Note the bias Yoshino’s boss had to first observe the actions that contributed to the problem, then to reflect on what within the shop’s processes could permit an employee to make this mistake, and finally to apologize to the worker for the error along with a commitment to fix it. Fear, which Yoshino certainly had, was immediately dissipated and leadership as a quality, stepped in.
Yoshino observes:
“Blaming is your power as a boss. But if you start with blaming, it is hard to go back. It may make you feel temporarily happy, but is not good in the long run.” …
When I look back now to where I learned how to be a people-oriented leader, I realize that it started with this experience in my first months in the Paint Shop. It was my first encounter with Toyota leaders. Their reaction to my mistake showed me the Toyota culture — and the type of leader I wanted to be.
Anderson, Katie. Learning to Lead, Leading to Learn: Lessons from Toyota Leader Isao Yoshino on a Lifetime of Continuous Learning . Integrand Press. Kindle Edition.
Everyone Is Already Doing Their Best
Dr. Deming would frequently remind attendees to his seminars and leadership he was coaching that everyone in their organizations are already contributing their best efforts: improvement would only come from working on the system. Leadership who possessed this view, he argued, would be unable to sustain a culture of fear and blame because they would have profound insight into the root causes of defects as predominantly residing in the system they were responsible for managing.
Reflection Questions
How is the phenomena of blaming or attributing fault managed in your organization? Consider the quotes from Dr. Deming above, Peter Scholtes’ explanation of train-wreck management, and the story of Isado Yoshino at the Motomachi Paint Shop: Does your management follow the philosophy of blaming systems before people, or is HR primed and ready for official reprimands and hasty exits?
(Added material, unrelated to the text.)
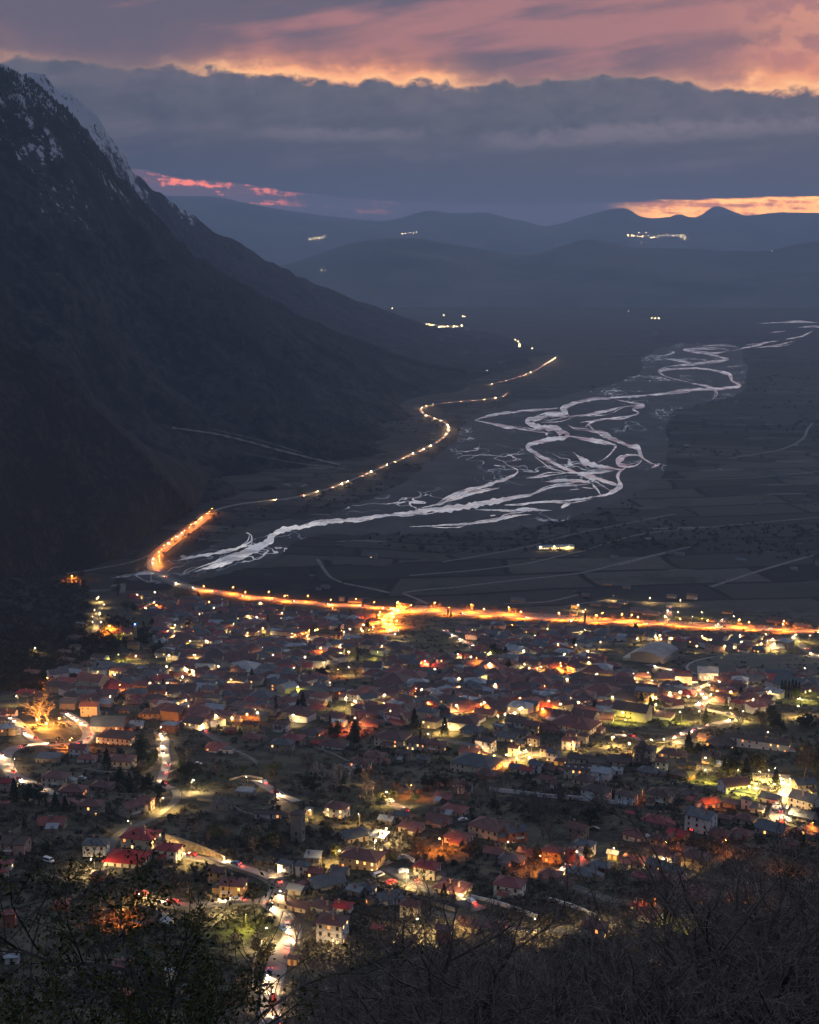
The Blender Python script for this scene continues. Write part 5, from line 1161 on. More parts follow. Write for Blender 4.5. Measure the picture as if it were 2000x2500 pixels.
# ------------------------------------------------------------------ lamps read off the photograph
LPD = """178 1406 O 4;238 1457 Y 2;270 1528 O 4;83 1582 Y 2;334 1452 Y 2;380 1446 Y 2;376 1469 Y 2;244 1519 Y 1;288 1598 G 2;334 1601 Y 2;407 1541 R 2;430 1526 Y 2;427 1552 Y 1;462 1565 G 1;469 1599 Y 1;476 1598 Y 1;247 1633 Y 3;450 1631 Y 2;467 1640 Y 3;410 1668 Y 3;405 1690 Y 2;290 1673 O 1;120 1655 O 1;44 1698 Y 1;457 1710 Y 3;464 1724 Y 2;485 1500 Y 1;467 1511 Y 1;405 1629 Y 1
637 1471 Y 2;704 1454 O 1;690 1497 Y 2;608 1502 Y 1;573 1535 Y 2;570 1523 Y 1;630 1542 Y 1;643 1533 Y 1;712 1546 Y 2;753 1553 Y 1;888 1540 O 3;838 1543 Y 2;832 1573 Y 2;966 1549 W 3;971 1538 Y 1;974 1475 O 3;815 1485 O 1;641 1579 Y 1;665 1600 Y 1;506 1564 Y 2;530 1627 Y 4;720 1629 Y 2;791 1606 Y 1;796 1617 Y 1;830 1594 G 1;924 1592 G 2;934 1577 Y 1;918 1619 Y 2;922 1628 Y 1;855 1629 Y 2;824 1633 O 1;889 1618 O 1;568 1659 Y 1;807 1665 Y 2;724 1677 G 1;846 1702 Y 3;872 1713 Y 1;620 1731 Y 3;526 1745 Y 2;939 1718 Y 1;962 1643 Y 1;955 1735 Y 1
1409 1477 Y 3;1432 1489 Y 1;1497 1454 Y 2;1469 1497 O 3;1392 1515 Y 2;1338 1532 G 1;1305 1551 Y 2;1429 1538 Y 2;1409 1575 Y 2;1464 1567 Y 2;1248 1526 O 1;1200 1594 G 3;1202 1608 Y 1;1193 1619 Y 2;1116 1597 Y 2;1035 1613 R 3;1165 1608 O 1;1284 1622 Y 2;1295 1632 Y 2;1318 1627 Y 2;1365 1618 O 1;1368 1626 O 3;1437 1606 Y 2;1434 1612 Y 2;1418 1640 Y 1;1462 1646 Y 2;1198 1648 Y 2;1253 1670 Y 2;1025 1683 Y 1;1124 1677 Y 2;1196 1703 Y 2;1119 1722 Y 3;1336 1711 O 2;1331 1674 O 1;1475 1674 G 1;1440 1733 Y 2;1497 1700 Y 2;1012 1681 R 1
1585 1459 Y 2;1661 1464 Y 2;1540 1501 O 4;1689 1505 Y 1;1717 1495 G 1;1658 1494 G 1;1801 1515 O 2;1715 1510 O 1;1789 1505 Y 1;1598 1553 W 2;1638 1557 Y 2;1713 1554 Y 2;1810 1551 Y 3;1868 1549 Y 1;1856 1572 Y 3;1885 1560 Y 2;1888 1573 Y 3;1876 1566 Y 1;1940 1550 G 2;1976 1551 Y 1;1967 1630 Y 1;1969 1656 Y 1;1593 1662 Y 2;1550 1645 Y 1;1552 1656 Y 2;1648 1655 Y 1;1599 1719 Y 3;1516 1739 G 2;1665 1739 G 2;1712 1737 Y 2;1780 1730 G 1;1964 1691 G 2;1982 1687 G 2;1951 1725 Y 3
174 1801 O 2;167 1808 O 2;466 1905 W 3;392 1948 Y 3;320 2003 Y 0;32 1855 Y 0;398 1775 Y 0;859 1762 R 3;950 1933 Y 1;937 2022 W 3;914 2050 W 3;877 1985 Y 1;888 1890 Y 0;604 1897 Y 0;825 2079 Y 2;1084 1766 Y 3;1051 1792 Y 2;1251 1753 Y 2;1298 1819 Y 2;1284 1832 Y 2;1205 1842 G 2;1232 1842 Y 3;1258 1848 O 2;1291 1847 Y 3;1495 1798 Y 3;1398 1808 Y 1;1003 1918 O 1;1080 2047 O 2;1325 2092 O 1;1492 2072 Y 1;1234 2056 Y 0
1539 1817 Y 3;1592 1807 Y 2;1622 1803 Y 2;1642 1799 Y 2;1668 1792 Y 2;1685 1785 Y 3;1870 1788 Y 2;1717 1849 W 2;1727 1881 G 3;1803 1882 Y 2;1856 1885 G 3;1877 1882 Y 2;1892 1877 Y 1;1832 1918 G 2;1885 1913 Y 2;1909 1926 G 2;1920 1909 Y 2;1930 1899 Y 3;1844 1911 Y 1;1917 1972 W 2;1749 1945 O 2;1620 2054 O 2;1982 2006 O 2;1569 1925 O 1
230 2098 W 2;530 2200 W 3;600 2230 G 1;655 2269 W 2;993 2125 W 3;1011 2243 W 3;1093 2242 Y 1;1314 2246 Y 1;1455 2237 W 2;813 2288 W 1;1917 2093 O 1;1821 2160 O 1;1583 2316 Y 0;1613 2095 W 1;338 2178 Y 2;678 2178 W 2;1580 1640 Y 1;1765 2050 O 1;1600 2190 O 0;1670 2240 G 1;300 2215 O 1"""
for line in LPD.split('\n'):
    for t in line.split(';'):
        q = t.split(); lamp(int(q[0]), int(q[1]), q[2], int(q[3]), h=7.0 if int(q[1]) < 1750 else 6.0)
rs = random.Random(4)
def lamps_on(key, sp, k, pw, a=0, b=1, off=8.0, h=9.0, side=(1, -1), zone=None, noun=None):
    d = RP[key]; run = 0; nx_ = sp * .3; s = 0
    for i in range(int(a * (len(d) - 1)), int(b * (len(d) - 1))):
        run += (d[i+1] - d[i]).length
        if run > nx_:
            nx_ += sp; t = (d[i+1] - d[i]).normalized(); n = Vector((-t.y, t.x, 0)); s += 1
            p = d[i] + n * off * side[s % len(side)]; q = pix((p.x, p.y, T(p.x, p.y) + h))
            lamp(q[0], q[1], k, pw, h, zone, pos=Vector((p.x, p.y, T(p.x, p.y))), group='orange highway lamps', noun=noun)
hw = 'orange highway street lamp'
lamps_on('V3', 23, 'O', 2, 0.0, .50, 6.5, 8, (1,), zone='on the riverside bend', noun=hw)
lamps_on('V3', 30, 'O', 3, .68, 1.0, 7, 8, (1, -1), zone='before the highway turn-off', noun=hw)
lamps_on('V4', 24, 'O', 4, 0.0, .30, 13.5, 9, (1, -1), zone='past the highway turn-off', noun=hw)
lamps_on('V4', 24, 'O', 4, .37, .70, 13.5, 9, (1, -1), zone='on the central highway stretch', noun=hw)
lamps_on('V4', 27, 'O', 4, .70, 1.0, 13.5, 9, (1, -1), zone='on the far right highway', noun=hw)
lamps_on('J', 18, 'O', 4, 0, 1, 8, 8, (1, -1), zone='at the highway turn-off', noun=hw); lamps_on('J2', 24, 'O', 2, 0, 1, 7, 7, (1,), zone='on the turn-off slip road', noun=hw)
lamps_on('J3', 26, 'O', 2, 0, 1, 6, 7, (1,), zone='at the small orange crossroads', noun=hw)
lamps_on('S2', 34, 'Y', 2, 0, 1, 5, 7, (1, -1), zone='along the winding road', noun='yellow street lamp')
lamps_on('D1', 40, 'Y', 1, 0, 1, 4, 5, (1, -1), zone='on the hillside church lane', noun='yellow street lamp')
# small lamps at the corners of the packed rows
r3 = random.Random(31); got = 0; sm_ = MB(); sl_ = []
while got < 95:
    px, py = r3.uniform(200, 1990), 1460 + 330 * r3.random()
    if not inpoly(px, py, TOWN): continue
    b_ = P(px, py, 6); 
    if not clear(b_.x, b_.y, .2): continue
    got += 1; k = r3.choice('YYYYOW'); z = T(b_.x, b_.y); sm_.rod((b_.x, b_.y, z), (b_.x, b_.y, z + 6), .1, .07, 5); sm_.ball((b_.x, b_.y, z + 6.1), .22, 6, 4, 'YOW'.index(k) + 1); sl_.append((b_.x, b_.y, z + 5.7, k))
so_ = struct('small_street_lamps', sm_.mesh('small_street_lamps', [m_pole, m_lamp['Y'], m_lamp['O'], m_lamp['W']]), 'stuff', 'scores of small street and yard lamps dotted through the far rows')
for x, y, z, k in sl_:
    if (k, 1) in LD: link('lamp_light', LD[(k, 1)], so_, (x, y, z))
# the greenhouse-like lit shed out in the fields and the far villages
vil = [(756,586),(762,585),(769,582),(775,583),(780,582),(788,581),(793,576),(983,572),(990,571),(1002,569),(1010,570),(1016,567)]
r2 = random.Random(8)
for i in range(40): vil.append((1530 + 145 * r2.random() ** .9, 578 + r2.gauss(0, 4.4)))
for i in range(15): vil.append((1040 + 90 * r2.random(), 792 + 10 * r2.random() * 1 + i * .25))
vil += [(1258,829),(1265,834),(1268,840),(1268,846),(1270,842),(1300,851),(1190,905),(1083,770),(1130,772),(1135,773),(1535,760),(1592,777),(1600,777),(1608,777),(785,662),(795,663),(958,753),(1885,615),(1520,507)]
m_vl = emit('village_lamp_glow', (1.0, .66, .30), 110)
for i, (px, py) in enumerate(vil):
    p = P(px, py, 6, far=True)
    s = p.y / 9000
    mb = MB(); mb.rod((0, 0, -9), (0, 0, 0), .25 * s, .2 * s, 5); pl = mb.mesh('pole', m_pole)
    g = MB(); g.ball((0, 0, .6 * s), (1.15 if py > 700 else 1.0) * s * r2.uniform(.6, 1.2), 7, 5); 
    a = link('village_lamp', pl, None, p); link('lamp_glass', g.mesh('lamp_glass', m_vl), a)
    zn = ('in the far ridge village, its left part' if px < 1595 else 'in the far ridge village, its middle part' if px < 1632 else 'in the far ridge village, its right part') if px > 1400 and py < 640 else 'in the hamlet on the far slope' if py < 700 else 'in the foothill village' if px < 1200 else 'in the hamlet by the valley road' if px < 1400 else 'far out on the plain'
    thing(a, 'village lamp', 'tiny warm lamp', px, py, zone=zn, group='lamps ' + zn)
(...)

How have errors been corrected? By “demoting” people to dirtier work, or by helping each other improve?
What structures do you believe contributed to the good and bad behaviours? What might you try to implement, instead? How would you go about introducing the change to the prevailing culture and gauge results?
Consider our hapless engineer who overwrote the wrong file: what responsibility does management have for the error? What contributions to the system could be made? Where should they come from? Who should make them?